== Directions for this task ==
Copy all the material that follows, keeping every character the same.
######
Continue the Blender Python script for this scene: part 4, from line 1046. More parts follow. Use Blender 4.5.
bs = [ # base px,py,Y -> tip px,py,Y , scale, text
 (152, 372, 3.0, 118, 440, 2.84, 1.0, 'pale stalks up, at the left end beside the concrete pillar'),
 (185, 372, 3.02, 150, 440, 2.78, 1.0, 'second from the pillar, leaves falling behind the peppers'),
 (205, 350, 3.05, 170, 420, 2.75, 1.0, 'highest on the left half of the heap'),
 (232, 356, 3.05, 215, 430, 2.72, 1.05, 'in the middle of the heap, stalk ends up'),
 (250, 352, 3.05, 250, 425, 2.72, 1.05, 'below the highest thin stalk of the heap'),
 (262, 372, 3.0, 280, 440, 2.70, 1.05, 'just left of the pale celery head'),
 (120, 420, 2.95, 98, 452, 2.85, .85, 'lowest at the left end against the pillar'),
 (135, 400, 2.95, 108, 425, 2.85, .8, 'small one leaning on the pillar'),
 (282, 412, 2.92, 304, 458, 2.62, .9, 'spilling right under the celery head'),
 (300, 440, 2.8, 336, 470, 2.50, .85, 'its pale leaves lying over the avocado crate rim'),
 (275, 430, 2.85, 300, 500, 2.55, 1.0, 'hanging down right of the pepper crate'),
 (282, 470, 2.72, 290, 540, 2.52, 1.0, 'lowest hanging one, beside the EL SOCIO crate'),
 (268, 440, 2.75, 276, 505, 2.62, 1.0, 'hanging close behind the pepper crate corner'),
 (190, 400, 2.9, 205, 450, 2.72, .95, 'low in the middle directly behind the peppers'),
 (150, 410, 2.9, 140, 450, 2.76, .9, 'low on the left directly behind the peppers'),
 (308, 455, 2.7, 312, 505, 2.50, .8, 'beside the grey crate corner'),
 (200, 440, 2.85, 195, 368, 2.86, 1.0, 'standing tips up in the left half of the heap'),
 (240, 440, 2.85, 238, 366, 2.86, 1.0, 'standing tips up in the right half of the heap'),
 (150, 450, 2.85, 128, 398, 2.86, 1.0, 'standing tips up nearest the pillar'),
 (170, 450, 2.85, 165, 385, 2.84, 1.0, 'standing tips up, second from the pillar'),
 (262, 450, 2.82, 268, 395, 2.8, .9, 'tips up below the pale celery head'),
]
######
== Expected output ==
Continue the Blender Python script for this scene: part 4, from line 1046. More parts follow. Use Blender 4.5.
bs = [ # base px,py,Y -> tip px,py,Y , scale, text
 (152, 372, 3.0, 118, 440, 2.84, 1.0, 'pale stalks up, at the left end beside the concrete pillar'),
 (185, 372, 3.02, 150, 440, 2.78, 1.0, 'second from the pillar, leaves falling behind the peppers'),
 (205, 350, 3.05, 170, 420, 2.75, 1.0, 'highest on the left half of the heap'),
 (232, 356, 3.05, 215, 430, 2.72, 1.05, 'in the middle of the heap, stalk ends up'),
 (250, 352, 3.05, 250, 425, 2.72, 1.05, 'below the highest thin stalk of the heap'),
 (262, 372, 3.0, 280, 440, 2.70, 1.05, 'just left of the pale celery head'),
 (120, 420, 2.95, 98, 452, 2.85, .85, 'lowest at the left end against the pillar'),
 (135, 400, 2.95, 108, 425, 2.85, .8, 'small one leaning on the pillar'),
 (282, 412, 2.92, 304, 458, 2.62, .9, 'spilling right under the celery head'),
 (300, 440, 2.8, 336, 470, 2.50, .85, 'its pale leaves lying over the avocado crate rim'),
 (275, 430, 2.85, 300, 500, 2.55, 1.0, 'hanging down right of the pepper crate'),
 (282, 470, 2.72, 290, 540, 2.52, 1.0, 'lowest hanging one, beside the EL SOCIO crate'),
 (268, 440, 2.75, 276, 505, 2.62, 1.0, 'hanging close behind the pepper crate corner'),
 (190, 400, 2.9, 205, 450, 2.72, .95, 'low in the middle directly behind the peppers'),
 (150, 410, 2.9, 140, 450, 2.76, .9, 'low on the left directly behind the peppers'),
 (308, 455, 2.7, 312, 505, 2.50, .8, 'beside the grey crate corner'),
 (200, 440, 2.85, 195, 368, 2.86, 1.0, 'standing tips up in the left half of the heap'),
 (240, 440, 2.85, 238, 366, 2.86, 1.0, 'standing tips up in the right half of the heap'),
 (150, 450, 2.85, 128, 398, 2.86, 1.0, 'standing tips up nearest the pillar'),
 (170, 450, 2.85, 165, 385, 2.84, 1.0, 'standing tips up, second from the pillar'),
 (262, 450, 2.82, 268, 395, 2.8, .9, 'tips up below the pale celery head'),
]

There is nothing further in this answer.